§ What is required: Sort through the entries below and pull out lines containing the word "follow".

§ Provided data:
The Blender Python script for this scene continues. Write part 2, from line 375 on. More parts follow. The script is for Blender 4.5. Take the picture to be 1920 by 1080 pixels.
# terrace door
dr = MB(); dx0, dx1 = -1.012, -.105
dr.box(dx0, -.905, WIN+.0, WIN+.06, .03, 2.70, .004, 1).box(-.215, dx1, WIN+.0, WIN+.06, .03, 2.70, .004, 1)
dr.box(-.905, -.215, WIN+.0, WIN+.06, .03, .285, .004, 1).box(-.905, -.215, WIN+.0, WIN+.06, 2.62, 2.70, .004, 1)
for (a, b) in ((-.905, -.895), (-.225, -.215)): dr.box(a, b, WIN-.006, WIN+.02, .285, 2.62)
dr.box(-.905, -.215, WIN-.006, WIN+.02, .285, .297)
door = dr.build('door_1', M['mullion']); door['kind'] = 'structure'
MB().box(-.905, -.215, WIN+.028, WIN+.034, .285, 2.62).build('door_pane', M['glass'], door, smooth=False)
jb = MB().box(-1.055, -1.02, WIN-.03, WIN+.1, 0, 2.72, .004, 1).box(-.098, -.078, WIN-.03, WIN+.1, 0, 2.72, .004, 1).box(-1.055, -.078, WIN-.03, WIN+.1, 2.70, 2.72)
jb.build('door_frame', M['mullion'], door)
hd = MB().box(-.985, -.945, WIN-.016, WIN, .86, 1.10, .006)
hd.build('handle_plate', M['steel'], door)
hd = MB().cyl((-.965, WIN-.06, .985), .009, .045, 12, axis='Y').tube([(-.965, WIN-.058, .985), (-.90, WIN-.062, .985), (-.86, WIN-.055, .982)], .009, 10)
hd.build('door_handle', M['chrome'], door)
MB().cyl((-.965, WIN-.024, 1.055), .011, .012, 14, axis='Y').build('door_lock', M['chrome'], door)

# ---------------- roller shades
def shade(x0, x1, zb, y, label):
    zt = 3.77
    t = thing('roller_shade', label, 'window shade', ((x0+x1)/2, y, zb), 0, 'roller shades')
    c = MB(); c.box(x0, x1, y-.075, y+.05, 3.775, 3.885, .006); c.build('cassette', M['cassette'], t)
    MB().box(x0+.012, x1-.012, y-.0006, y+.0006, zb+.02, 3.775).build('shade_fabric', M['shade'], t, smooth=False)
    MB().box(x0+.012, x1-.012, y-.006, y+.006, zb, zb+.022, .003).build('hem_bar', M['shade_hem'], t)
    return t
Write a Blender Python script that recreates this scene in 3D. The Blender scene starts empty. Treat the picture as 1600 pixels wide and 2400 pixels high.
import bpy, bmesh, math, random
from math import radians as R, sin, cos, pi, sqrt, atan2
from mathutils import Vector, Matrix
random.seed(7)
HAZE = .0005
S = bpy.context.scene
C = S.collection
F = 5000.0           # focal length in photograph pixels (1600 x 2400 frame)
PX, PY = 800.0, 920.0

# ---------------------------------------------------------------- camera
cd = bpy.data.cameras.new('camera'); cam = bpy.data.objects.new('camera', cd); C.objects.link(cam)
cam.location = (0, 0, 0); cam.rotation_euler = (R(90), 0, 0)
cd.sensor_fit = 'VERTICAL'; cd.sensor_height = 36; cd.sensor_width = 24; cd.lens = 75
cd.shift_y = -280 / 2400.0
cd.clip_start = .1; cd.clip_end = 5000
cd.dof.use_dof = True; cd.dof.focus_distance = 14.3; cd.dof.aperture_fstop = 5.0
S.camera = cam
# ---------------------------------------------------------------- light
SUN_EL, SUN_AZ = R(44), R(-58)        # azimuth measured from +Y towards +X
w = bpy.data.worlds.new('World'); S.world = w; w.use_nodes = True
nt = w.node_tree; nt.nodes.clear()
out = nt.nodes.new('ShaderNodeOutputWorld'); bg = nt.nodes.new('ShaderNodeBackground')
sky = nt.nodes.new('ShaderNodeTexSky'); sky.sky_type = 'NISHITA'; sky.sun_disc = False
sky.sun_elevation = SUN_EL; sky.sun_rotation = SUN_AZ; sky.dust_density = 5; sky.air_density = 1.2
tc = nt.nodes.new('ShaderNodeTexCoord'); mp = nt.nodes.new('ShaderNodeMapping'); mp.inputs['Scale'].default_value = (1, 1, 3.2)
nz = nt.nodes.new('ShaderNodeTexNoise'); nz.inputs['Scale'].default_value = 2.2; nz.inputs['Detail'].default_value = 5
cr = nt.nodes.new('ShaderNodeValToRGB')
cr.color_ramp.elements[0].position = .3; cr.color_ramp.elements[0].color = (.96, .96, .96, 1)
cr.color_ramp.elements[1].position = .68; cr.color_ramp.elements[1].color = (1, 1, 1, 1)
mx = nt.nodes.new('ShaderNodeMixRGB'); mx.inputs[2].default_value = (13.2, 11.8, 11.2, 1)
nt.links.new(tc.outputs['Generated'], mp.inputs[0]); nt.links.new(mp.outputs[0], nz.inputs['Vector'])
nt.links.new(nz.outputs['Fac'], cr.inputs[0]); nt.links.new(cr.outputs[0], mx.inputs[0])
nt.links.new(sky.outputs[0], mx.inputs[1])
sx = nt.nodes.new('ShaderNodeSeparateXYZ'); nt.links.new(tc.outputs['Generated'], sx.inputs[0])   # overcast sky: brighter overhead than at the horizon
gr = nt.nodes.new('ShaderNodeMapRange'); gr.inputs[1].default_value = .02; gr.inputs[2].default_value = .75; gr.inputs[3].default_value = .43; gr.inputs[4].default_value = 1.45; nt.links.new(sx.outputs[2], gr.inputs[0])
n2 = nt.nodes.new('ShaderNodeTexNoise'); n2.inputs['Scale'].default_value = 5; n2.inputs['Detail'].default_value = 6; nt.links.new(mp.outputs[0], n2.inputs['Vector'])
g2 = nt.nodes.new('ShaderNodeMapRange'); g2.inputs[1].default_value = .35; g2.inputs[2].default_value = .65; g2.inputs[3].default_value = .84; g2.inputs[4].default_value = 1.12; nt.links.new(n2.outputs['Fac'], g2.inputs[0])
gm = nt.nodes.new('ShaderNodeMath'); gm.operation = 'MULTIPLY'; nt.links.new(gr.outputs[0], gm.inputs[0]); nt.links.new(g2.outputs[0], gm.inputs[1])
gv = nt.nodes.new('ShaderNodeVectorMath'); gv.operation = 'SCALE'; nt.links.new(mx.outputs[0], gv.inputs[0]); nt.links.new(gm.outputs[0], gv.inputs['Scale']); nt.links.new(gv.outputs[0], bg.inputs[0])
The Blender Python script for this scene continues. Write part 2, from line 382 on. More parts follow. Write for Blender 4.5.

§ Answer to the task:
The Blender Python script for this scene continues. Write part 2, from line 375 on. More parts follow. The script is for Blender 4.5. Take the picture to be 1920 by 1080 pixels.
The Blender Python script for this scene continues. Write part 2, from line 382 on. More parts follow. Write for Blender 4.5.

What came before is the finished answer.